Less than a month later, the WTC was open for business.

On September 11, 2001, Kaczorowski was arriving at the World Trade Center in New York City.

At about 9:00am, he was coming from the subway station at Vesey and Church Streets, delayed by a subway delay, which made him late for a scheduled 8:30am breakfast meeting in the Trade Center Concourse.

He emerged less than 25 yards from the North Tower.

“I saw the towers burning,” he said.

When the South Tower began collapsing, Kaczorowski was a block away. He ran as fast as humanly possible away from the dust cloud.

“I never looked back,” he said. “I just kept on running.”

He made it to a nearby building and took cover. Efforts to connect by phone with his wife were hampered by system overloads. Then he heard the North Tower coming down.

When the second tower fell, 35 years of his life were literally wiped clean from his mind and heart like it never existed, he said.

At 8:00am on September 25, 2001, Kaczorowski returned to Ground Zero where he supervised the operations for the midnight-8 a.m. shift for the City of New York Department of Design and Construction until July 1, 2002.

Pieces of his memories gradually came back as bodies were recovered from Ground Zero. Like many others who were there he suffers from health issues related to breathing the air; he also has various issues related to his service in Vietnam.

‘I FIND PEACE’

At OC, Kaczorowski wasn’t alone. He was joined by survivors and others from New York and from Oklahoma.

During a chilly evening which looked and felt more like January than April 18, members of 419 Outreach, founded by Oklahoma City bombing family members, survivors and responders, Ronald Vega, director of design and construction of the National September 11 Memorial and OC representatives came together for a quiet ceremony near the survivor trees.

Since 2005, Kaczorowski has been coming to Oklahoma for the Oklahoma City bombing anniversary.

“When I first came here I was so touched by the memorial,” Kaczorowski said as the guests were about to be treated to dinner at OC. “This the most peaceful memorial in the entire country. I come here, seriously, on the 19th of April, I go out by the chairs, I lay down in the grass on my back and I cleanse my body, my soul, my mind and my heart. It’s so peaceful here.
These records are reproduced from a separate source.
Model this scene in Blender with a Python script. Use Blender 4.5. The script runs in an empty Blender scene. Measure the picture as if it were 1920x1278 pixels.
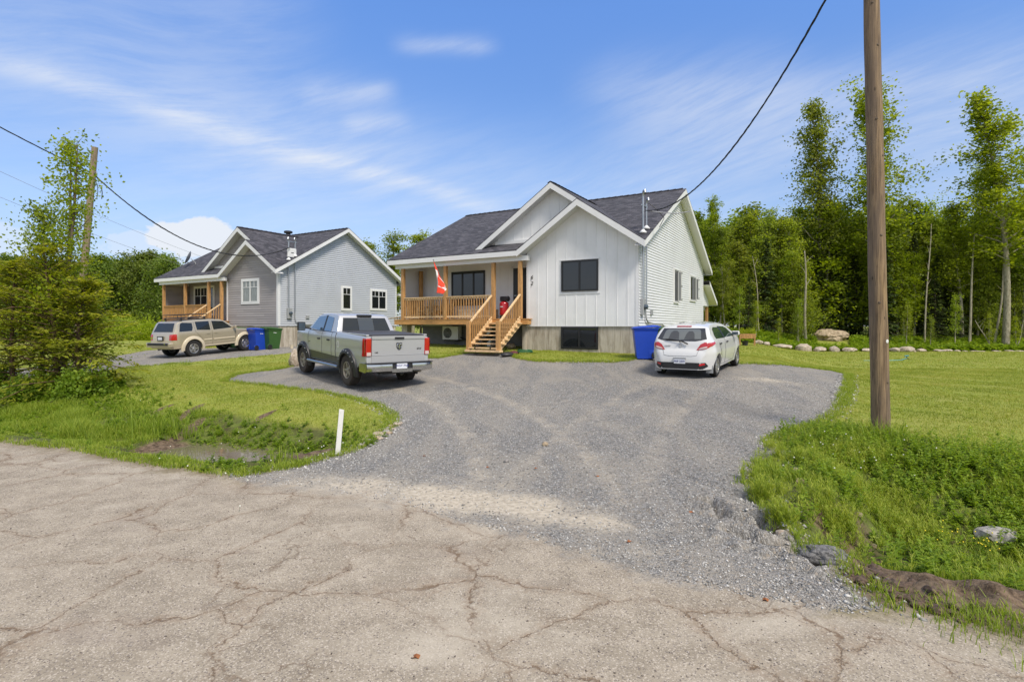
import bpy, math, random
import numpy as np
from mathutils import Vector, Matrix
from mathutils.bvhtree import BVHTree
R=math.radians
rnd=random.Random(7); rng=np.random.default_rng(7)
S=bpy.context.scene; COL=S.collection
# ------------------------------------------------------------ camera
CH=1.95; F=1022.0; HZ=611.0
cd=bpy.data.cameras.new('camera'); cam=bpy.data.objects.new('camera',cd); COL.objects.link(cam)
cam.location=(0,0,CH); cam.rotation_euler=(R(90),0,0)
cd.sensor_width=36; cd.lens=36*F/1920; cd.shift_y=-(639-HZ)/1920; cd.clip_end=3000; cd.clip_start=.05
S.camera=cam
S.view_settings.view_transform='Standard'; S.view_settings.look='None'; S.view_settings.gamma=1
S.view_settings.exposure=1.12
# ------------------------------------------------------------ node helper
class NT:
    def __init__(s,tree): s.t=tree; s.n=tree.nodes; s.l=tree.links
    def new(s,typ,**k):
        n=s.n.new(typ)
        for a,b in k.items(): setattr(n,a,b)
        return n
    def put(s,sock,v):
        if hasattr(v,'is_output'): s.l.new(v,sock)
        elif v is not None:
            if isinstance(v,(tuple,list)) and len(v)==3 and sock.type=='RGBA': v=(*v,1)
            sock.default_value=v
    def math(s,op,a,b=None,c=None,clamp=False):
        n=s.new('ShaderNodeMath',operation=op,use_clamp=clamp)
        for i,v in enumerate((a,b,c)):
            if v is not None: s.put(n.inputs[i],v)
        return n.outputs[0]
    def vmath(s,op,a,b=None):
        n=s.new('ShaderNodeVectorMath',operation=op); s.put(n.inputs[0],a)
        if b is not None: s.put(n.inputs[1],b)
        return n.outputs['Value'] if op in('DOT_PRODUCT','LENGTH') else n.outputs[0]
    def mix(s,f,a,b,blend='MIX'):
        n=s.new('ShaderNodeMix',data_type='RGBA',blend_type=blend); s.put(n.inputs[0],f); s.put(n.inputs[6],a); s.put(n.inputs[7],b); return n.outputs[2]
    def mr(s,v,a,b,c=0.,d=1.,smooth=True):
        n=s.new('ShaderNodeMapRange'); n.interpolation_type='SMOOTHSTEP' if smooth else 'LINEAR'
        s.put(n.inputs[0],v); n.inputs[1].default_value=a; n.inputs[2].default_value=b; n.inputs[3].default_value=c; n.inputs[4].default_value=d
        return n.outputs[0]
    def noise(s,vec,scale,detail=4,rough=.55,dist=0,out=0):
        n=s.new('ShaderNodeTexNoise'); s.put(n.inputs['Vector'],vec); n.inputs['Scale'].default_value=scale
        n.inputs['Detail'].default_value=detail; n.inputs['Roughness'].default_value=rough; n.inputs['Distortion'].default_value=dist
        return n.outputs[out]
    def voro(s,vec,scale,feature='F1',out='Distance',rand=1):
        n=s.new('ShaderNodeTexVoronoi',feature=feature); s.put(n.inputs['Vector'],vec); n.inputs['Scale'].default_value=scale
        n.inputs['Randomness'].default_value=rand
        return n.outputs[out]
    def mapping(s,vec,scale=(1,1,1),rot=(0,0,0),loc=(0,0,0)):
        n=s.new('ShaderNodeMapping'); s.put(n.inputs[0],vec); n.inputs['Scale'].default_value=scale; n.inputs['Rotation'].default_value=rot; n.inputs['Location'].default_value=loc
        return n.outputs[0]
    def bump(s,h,st,dist=.01):
        n=s.new('ShaderNodeBump'); s.put(n.inputs['Height'],h); n.inputs['Strength'].default_value=st; n.inputs['Distance'].default_value=dist; return n.outputs[0]
    def attr(s,name,out='Fac'):
        n=s.new('ShaderNodeAttribute',attribute_name=name); return n.outputs[out]
# ------------------------------------------------------------ sky
SUN=Vector((.32,-.50,.76)).normalized()
el=math.asin(SUN.z); az=math.atan2(SUN.x,SUN.y)
W=bpy.data.worlds.new('World'); S.world=W; W.use_nodes=True
wt=NT(W.node_tree); wt.n.clear()
sky=wt.new('ShaderNodeTexSky'); sky.sky_type='NISHITA'; sky.sun_disc=False; sky.sun_elevation=el; sky.sun_rotation=az
sky.altitude=200; sky.air_density=1.0; sky.dust_density=.6; sky.ozone_density=2.0
gd=wt.new('ShaderNodeTexCoord').outputs['Generated']
def pdir(u,v): return Vector(((u-960)/F,1,-(v-HZ)/F)).normalized()
gw=wt.vmath('ADD',gd,wt.vmath('MULTIPLY',wt.vmath('SUBTRACT',wt.noise(gd,2.3,2,.5,0,1),(.5,.5,.5)),(.10,.10,.10)))
NZ=wt.noise(wt.mapping(wt.mapping(gw,rot=(0,R(17),0)),(2.6,2.6,20)),2.0,7,.68)
NZ2=wt.noise(wt.mapping(wt.mapping(gd,rot=(0,R(17),0)),(2.5,2.5,6)),.9,2,.5)
def band(a,b,wd,amp):
    """a streak of cirrus: the great circle through two world directions"""
    n=a.cross(b).normalized(); m=((a+b)/2).normalized(); t=n.cross(m).normalized()
    d=wt.vmath('DOT_PRODUCT',gd,tuple(n)); tt=wt.vmath('DOT_PRODUCT',gd,tuple(t)); half=math.acos(max(-1,min(1,a.dot(b))))/2
    dd=wt.math('ADD',d,wt.math('MULTIPLY_ADD',NZ2,wd*1.8,-wd*.9))
    g=wt.math('POWER',2.718,wt.math('MULTIPLY',wt.math('MULTIPLY',dd,dd),-1/(wd*wd)))
    e=wt.mr(wt.math('ABSOLUTE',tt),math.sin(half)*.55,math.sin(half)*1.25,amp,0)
    return wt.math('MULTIPLY',g,e)
c=sky.outputs[0]
hs=wt.new('ShaderNodeHueSaturation'); hs.inputs['Saturation'].default_value=1.17; hs.inputs['Value'].default_value=1.0; wt.put(hs.inputs['Color'],c); c=hs.outputs[0]
sz=wt.new('ShaderNodeSeparateXYZ'); wt.put(sz.inputs[0],gd)
air=wt.new('ShaderNodeValToRGB'); wt.put(air.inputs[0],sz.outputs[2]); er=air.color_ramp
er.elements[0].position=.0; er.elements[0].color=(.28,.31,.42,1); er.elements[1].position=.5; er.elements[1].color=(.96,.97,1.12,1)
for p_,c_ in ((.07,(.46,.47,.58,1)),(.18,(.74,.68,.73,1)),(.30,(.86,.80,.86,1)),(.40,(.90,.87,.97,1))): e_=er.elements.new(p_); e_.color=c_
c=wt.mix(1,c,air.outputs[0],'MULTIPLY')
masks=[band(pdir(-260,40),pdir(1010,420),.016,.46),
       band(pdir(-200,70),pdir(800,330),.065,.26),
       band(pdir(200,200),pdir(1350,470),.09,.24),
       band(pdir(740,85),pdir(930,84),.013,.50),
       band(pdir(560,178),pdir(740,170),.020,.48),
       band(pdir(640,232),pdir(770,232),.016,.36),
       band(pdir(1150,235),pdir(2100,80),.050,.50),
       band(pdir(1150,330),pdir(2200,190),.055,.36),
       band(pdir(1080,180),pdir(1500,110),.040,.25),
       band(pdir(-300,-40),pdir(600,60),.10,.26)]
cm=masks[0]
for m in masks[1:]: cm=wt.math('ADD',cm,m)
cm=wt.math('MULTIPLY',cm,wt.mr(NZ,.28,.70,.30,.78))
# thin veil low on the horizon
sz=wt.new('ShaderNodeSeparateXYZ'); wt.put(sz.inputs[0],gd)
veil=wt.math('MULTIPLY',wt.mr(sz.outputs[2],.02,.40,.40,0),wt.mr(NZ,.3,.8,.5,1.0))
cm=wt.math('ADD',cm,veil)
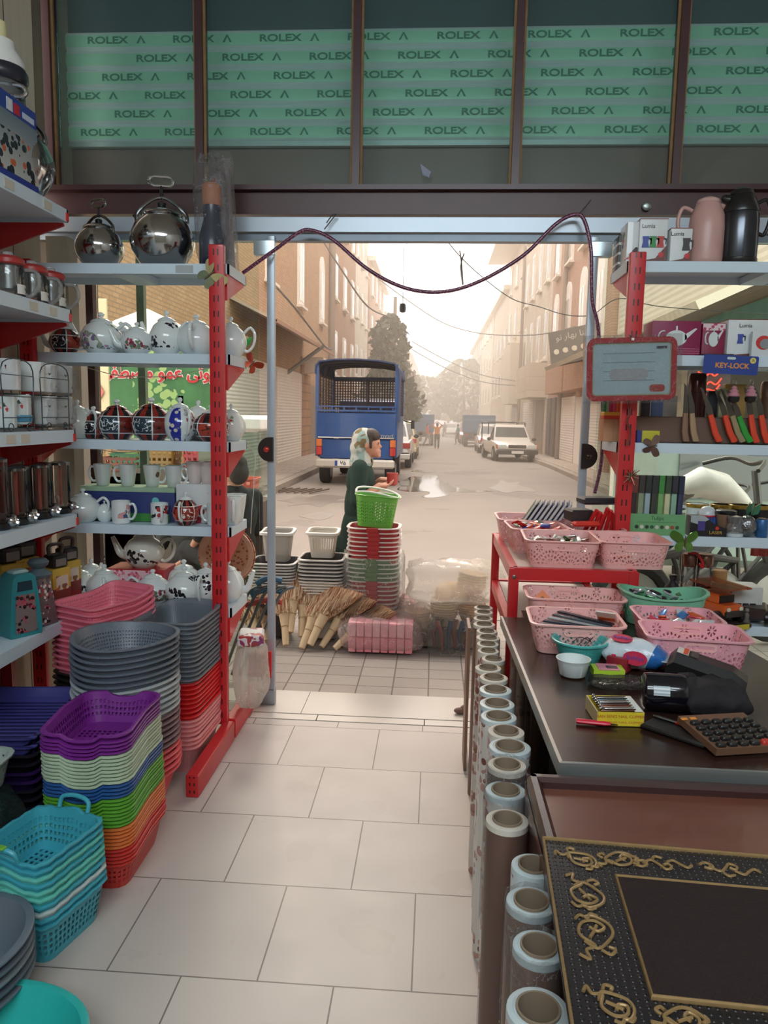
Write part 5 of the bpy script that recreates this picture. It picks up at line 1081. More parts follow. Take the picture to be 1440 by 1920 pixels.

I find peace, tranquility and serenity here.”

When he leaves, he feels reborn.

Risa Forrester, OC’s vice president for admissions and marketing, said the campus is blessed to have the survivor trees and granite from the Alfred P. Murrah Federal Building and an iron cross from the World Trade Center at the site.

“For this group to choose our home to put these items at our place is really, really special for our family here,” she said.

When people come from across the world on campus tours, the spot is a must-see place, Forrester said. It helps them remember that peace is paramount and no matter what good always wins, she said.

Neil Arter, OC’s vice president for student life and dean of students, said every year the ceremony is special. Guests never want to forget and there is something more.

“We kind of have these living heroes,” Arter said of the New York and Oklahoma folks. “They come and they really just show you everything that’s great about human nature.”